▶ _SET PROBLEM_
Reproduce each line of the material exactly, minus any picture.

▶ _DATA LINES_
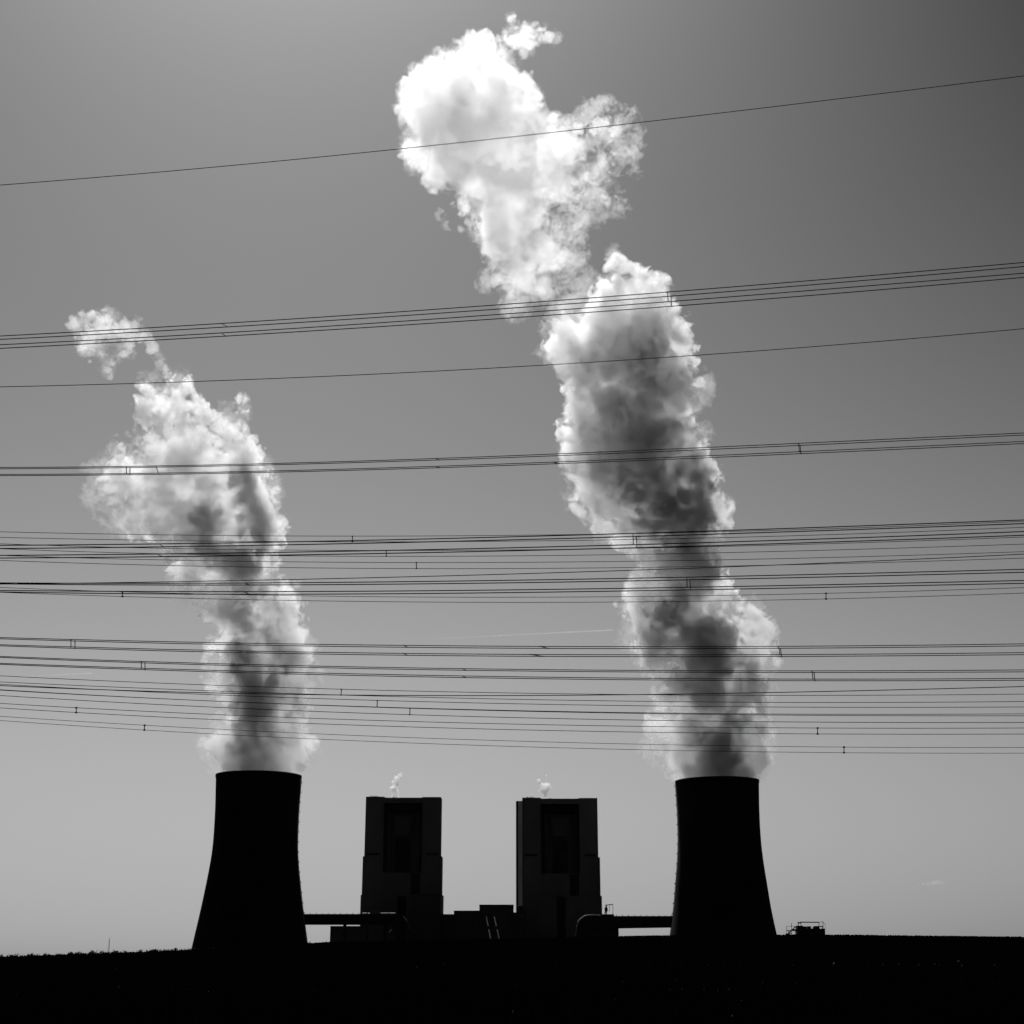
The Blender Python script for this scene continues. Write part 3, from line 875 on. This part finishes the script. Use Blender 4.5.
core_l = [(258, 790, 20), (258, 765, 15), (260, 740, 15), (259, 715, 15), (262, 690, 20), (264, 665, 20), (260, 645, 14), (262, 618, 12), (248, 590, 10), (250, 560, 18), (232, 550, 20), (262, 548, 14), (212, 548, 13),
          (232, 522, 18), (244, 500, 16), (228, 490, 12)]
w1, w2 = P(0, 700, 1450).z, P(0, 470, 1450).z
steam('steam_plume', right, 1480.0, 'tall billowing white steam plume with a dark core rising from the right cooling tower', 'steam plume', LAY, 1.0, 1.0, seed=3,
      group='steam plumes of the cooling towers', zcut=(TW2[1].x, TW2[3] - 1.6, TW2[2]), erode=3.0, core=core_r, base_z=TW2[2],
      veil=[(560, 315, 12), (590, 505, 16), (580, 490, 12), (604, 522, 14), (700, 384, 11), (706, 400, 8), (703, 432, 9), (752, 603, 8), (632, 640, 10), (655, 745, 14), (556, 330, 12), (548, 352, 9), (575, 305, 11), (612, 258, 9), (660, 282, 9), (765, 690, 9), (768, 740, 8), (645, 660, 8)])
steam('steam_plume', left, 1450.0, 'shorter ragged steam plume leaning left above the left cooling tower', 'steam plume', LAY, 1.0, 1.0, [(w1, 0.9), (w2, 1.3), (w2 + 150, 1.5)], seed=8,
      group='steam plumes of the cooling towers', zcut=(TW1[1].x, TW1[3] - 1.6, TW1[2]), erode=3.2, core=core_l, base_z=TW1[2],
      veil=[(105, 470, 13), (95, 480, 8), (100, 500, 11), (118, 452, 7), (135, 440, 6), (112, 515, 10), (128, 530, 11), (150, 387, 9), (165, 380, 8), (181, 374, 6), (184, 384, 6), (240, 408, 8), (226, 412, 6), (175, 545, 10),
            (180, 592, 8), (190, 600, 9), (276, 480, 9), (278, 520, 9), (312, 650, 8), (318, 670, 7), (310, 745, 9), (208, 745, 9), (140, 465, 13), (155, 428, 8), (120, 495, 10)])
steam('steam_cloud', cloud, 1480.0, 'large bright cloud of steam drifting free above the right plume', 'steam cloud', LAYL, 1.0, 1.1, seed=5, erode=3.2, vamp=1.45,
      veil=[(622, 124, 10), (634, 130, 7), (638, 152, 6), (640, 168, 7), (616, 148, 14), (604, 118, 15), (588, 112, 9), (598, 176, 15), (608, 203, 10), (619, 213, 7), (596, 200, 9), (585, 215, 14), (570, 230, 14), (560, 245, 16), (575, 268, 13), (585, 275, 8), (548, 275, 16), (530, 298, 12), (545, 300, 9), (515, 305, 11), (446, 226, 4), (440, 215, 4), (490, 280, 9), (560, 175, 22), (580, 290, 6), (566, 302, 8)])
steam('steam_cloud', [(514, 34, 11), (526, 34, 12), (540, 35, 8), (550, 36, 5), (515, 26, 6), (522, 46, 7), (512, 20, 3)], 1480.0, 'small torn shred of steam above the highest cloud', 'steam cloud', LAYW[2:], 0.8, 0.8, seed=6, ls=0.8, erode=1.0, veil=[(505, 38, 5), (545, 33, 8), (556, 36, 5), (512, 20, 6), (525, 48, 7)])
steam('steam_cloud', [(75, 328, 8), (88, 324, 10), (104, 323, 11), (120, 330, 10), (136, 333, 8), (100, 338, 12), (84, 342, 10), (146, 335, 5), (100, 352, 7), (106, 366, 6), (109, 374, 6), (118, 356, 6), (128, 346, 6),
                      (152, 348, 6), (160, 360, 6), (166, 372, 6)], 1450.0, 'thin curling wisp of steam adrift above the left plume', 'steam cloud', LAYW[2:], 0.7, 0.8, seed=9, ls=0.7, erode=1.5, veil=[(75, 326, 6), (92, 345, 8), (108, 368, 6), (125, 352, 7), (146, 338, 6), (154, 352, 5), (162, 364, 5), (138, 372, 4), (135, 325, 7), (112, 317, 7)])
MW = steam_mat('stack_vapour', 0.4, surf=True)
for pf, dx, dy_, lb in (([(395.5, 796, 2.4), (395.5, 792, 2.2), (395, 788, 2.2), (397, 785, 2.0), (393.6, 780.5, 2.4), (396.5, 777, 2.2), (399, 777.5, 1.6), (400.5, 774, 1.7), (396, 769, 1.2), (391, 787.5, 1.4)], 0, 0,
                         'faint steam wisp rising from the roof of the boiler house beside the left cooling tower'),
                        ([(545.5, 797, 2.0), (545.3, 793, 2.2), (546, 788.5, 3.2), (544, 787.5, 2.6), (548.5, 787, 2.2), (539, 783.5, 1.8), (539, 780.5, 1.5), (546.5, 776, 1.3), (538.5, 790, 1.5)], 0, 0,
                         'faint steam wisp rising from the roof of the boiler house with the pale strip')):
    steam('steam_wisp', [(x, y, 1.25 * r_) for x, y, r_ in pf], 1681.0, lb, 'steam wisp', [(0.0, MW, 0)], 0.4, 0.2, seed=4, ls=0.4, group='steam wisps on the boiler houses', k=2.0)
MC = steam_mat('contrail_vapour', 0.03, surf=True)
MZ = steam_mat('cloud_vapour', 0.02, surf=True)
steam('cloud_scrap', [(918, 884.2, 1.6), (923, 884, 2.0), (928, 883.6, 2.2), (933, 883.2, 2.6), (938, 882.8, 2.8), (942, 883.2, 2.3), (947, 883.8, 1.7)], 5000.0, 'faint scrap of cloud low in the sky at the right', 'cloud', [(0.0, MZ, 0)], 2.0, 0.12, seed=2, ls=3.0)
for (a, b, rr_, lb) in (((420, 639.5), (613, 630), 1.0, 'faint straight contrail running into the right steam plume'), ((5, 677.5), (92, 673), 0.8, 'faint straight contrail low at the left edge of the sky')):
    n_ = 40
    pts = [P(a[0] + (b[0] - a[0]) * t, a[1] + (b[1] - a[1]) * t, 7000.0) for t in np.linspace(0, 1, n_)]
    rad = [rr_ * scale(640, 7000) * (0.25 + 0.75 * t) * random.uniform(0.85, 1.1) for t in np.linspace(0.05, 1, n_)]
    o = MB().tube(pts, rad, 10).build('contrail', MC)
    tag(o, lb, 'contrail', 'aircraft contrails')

▶ _EXERCISE ANSWER_
The Blender Python script for this scene continues. Write part 3, from line 875 on. This part finishes the script. Use Blender 4.5.
core_l = [(258, 790, 20), (258, 765, 15), (260, 740, 15), (259, 715, 15), (262, 690, 20), (264, 665, 20), (260, 645, 14), (262, 618, 12), (248, 590, 10), (250, 560, 18), (232, 550, 20), (262, 548, 14), (212, 548, 13),
          (232, 522, 18), (244, 500, 16), (228, 490, 12)]
w1, w2 = P(0, 700, 1450).z, P(0, 470, 1450).z
steam('steam_plume', right, 1480.0, 'tall billowing white steam plume with a dark core rising from the right cooling tower', 'steam plume', LAY, 1.0, 1.0, seed=3,
      group='steam plumes of the cooling towers', zcut=(TW2[1].x, TW2[3] - 1.6, TW2[2]), erode=3.0, core=core_r, base_z=TW2[2],
      veil=[(560, 315, 12), (590, 505, 16), (580, 490, 12), (604, 522, 14), (700, 384, 11), (706, 400, 8), (703, 432, 9), (752, 603, 8), (632, 640, 10), (655, 745, 14), (556, 330, 12), (548, 352, 9), (575, 305, 11), (612, 258, 9), (660, 282, 9), (765, 690, 9), (768, 740, 8), (645, 660, 8)])
steam('steam_plume', left, 1450.0, 'shorter ragged steam plume leaning left above the left cooling tower', 'steam plume', LAY, 1.0, 1.0, [(w1, 0.9), (w2, 1.3), (w2 + 150, 1.5)], seed=8,
      group='steam plumes of the cooling towers', zcut=(TW1[1].x, TW1[3] - 1.6, TW1[2]), erode=3.2, core=core_l, base_z=TW1[2],
      veil=[(105, 470, 13), (95, 480, 8), (100, 500, 11), (118, 452, 7), (135, 440, 6), (112, 515, 10), (128, 530, 11), (150, 387, 9), (165, 380, 8), (181, 374, 6), (184, 384, 6), (240, 408, 8), (226, 412, 6), (175, 545, 10),
            (180, 592, 8), (190, 600, 9), (276, 480, 9), (278, 520, 9), (312, 650, 8), (318, 670, 7), (310, 745, 9), (208, 745, 9), (140, 465, 13), (155, 428, 8), (120, 495, 10)])
steam('steam_cloud', cloud, 1480.0, 'large bright cloud of steam drifting free above the right plume', 'steam cloud', LAYL, 1.0, 1.1, seed=5, erode=3.2, vamp=1.45,
      veil=[(622, 124, 10), (634, 130, 7), (638, 152, 6), (640, 168, 7), (616, 148, 14), (604, 118, 15), (588, 112, 9), (598, 176, 15), (608, 203, 10), (619, 213, 7), (596, 200, 9), (585, 215, 14), (570, 230, 14), (560, 245, 16), (575, 268, 13), (585, 275, 8), (548, 275, 16), (530, 298, 12), (545, 300, 9), (515, 305, 11), (446, 226, 4), (440, 215, 4), (490, 280, 9), (560, 175, 22), (580, 290, 6), (566, 302, 8)])
steam('steam_cloud', [(514, 34, 11), (526, 34, 12), (540, 35, 8), (550, 36, 5), (515, 26, 6), (522, 46, 7), (512, 20, 3)], 1480.0, 'small torn shred of steam above the highest cloud', 'steam cloud', LAYW[2:], 0.8, 0.8, seed=6, ls=0.8, erode=1.0, veil=[(505, 38, 5), (545, 33, 8), (556, 36, 5), (512, 20, 6), (525, 48, 7)])
steam('steam_cloud', [(75, 328, 8), (88, 324, 10), (104, 323, 11), (120, 330, 10), (136, 333, 8), (100, 338, 12), (84, 342, 10), (146, 335, 5), (100, 352, 7), (106, 366, 6), (109, 374, 6), (118, 356, 6), (128, 346, 6),
                      (152, 348, 6), (160, 360, 6), (166, 372, 6)], 1450.0, 'thin curling wisp of steam adrift above the left plume', 'steam cloud', LAYW[2:], 0.7, 0.8, seed=9, ls=0.7, erode=1.5, veil=[(75, 326, 6), (92, 345, 8), (108, 368, 6), (125, 352, 7), (146, 338, 6), (154, 352, 5), (162, 364, 5), (138, 372, 4), (135, 325, 7), (112, 317, 7)])
MW = steam_mat('stack_vapour', 0.4, surf=True)
for pf, dx, dy_, lb in (([(395.5, 796, 2.4), (395.5, 792, 2.2), (395, 788, 2.2), (397, 785, 2.0), (393.6, 780.5, 2.4), (396.5, 777, 2.2), (399, 777.5, 1.6), (400.5, 774, 1.7), (396, 769, 1.2), (391, 787.5, 1.4)], 0, 0,
                         'faint steam wisp rising from the roof of the boiler house beside the left cooling tower'),
                        ([(545.5, 797, 2.0), (545.3, 793, 2.2), (546, 788.5, 3.2), (544, 787.5, 2.6), (548.5, 787, 2.2), (539, 783.5, 1.8), (539, 780.5, 1.5), (546.5, 776, 1.3), (538.5, 790, 1.5)], 0, 0,
                         'faint steam wisp rising from the roof of the boiler house with the pale strip')):
    steam('steam_wisp', [(x, y, 1.25 * r_) for x, y, r_ in pf], 1681.0, lb, 'steam wisp', [(0.0, MW, 0)], 0.4, 0.2, seed=4, ls=0.4, group='steam wisps on the boiler houses', k=2.0)
MC = steam_mat('contrail_vapour', 0.03, surf=True)
MZ = steam_mat('cloud_vapour', 0.02, surf=True)
steam('cloud_scrap', [(918, 884.2, 1.6), (923, 884, 2.0), (928, 883.6, 2.2), (933, 883.2, 2.6), (938, 882.8, 2.8), (942, 883.2, 2.3), (947, 883.8, 1.7)], 5000.0, 'faint scrap of cloud low in the sky at the right', 'cloud', [(0.0, MZ, 0)], 2.0, 0.12, seed=2, ls=3.0)
for (a, b, rr_, lb) in (((420, 639.5), (613, 630), 1.0, 'faint straight contrail running into the right steam plume'), ((5, 677.5), (92, 673), 0.8, 'faint straight contrail low at the left edge of the sky')):
    n_ = 40
    pts = [P(a[0] + (b[0] - a[0]) * t, a[1] + (b[1] - a[1]) * t, 7000.0) for t in np.linspace(0, 1, n_)]
    rad = [rr_ * scale(640, 7000) * (0.25 + 0.75 * t) * random.uniform(0.85, 1.1) for t in np.linspace(0.05, 1, n_)]
    o = MB().tube(pts, rad, 10).build('contrail', MC)
    tag(o, lb, 'contrail', 'aircraft contrails')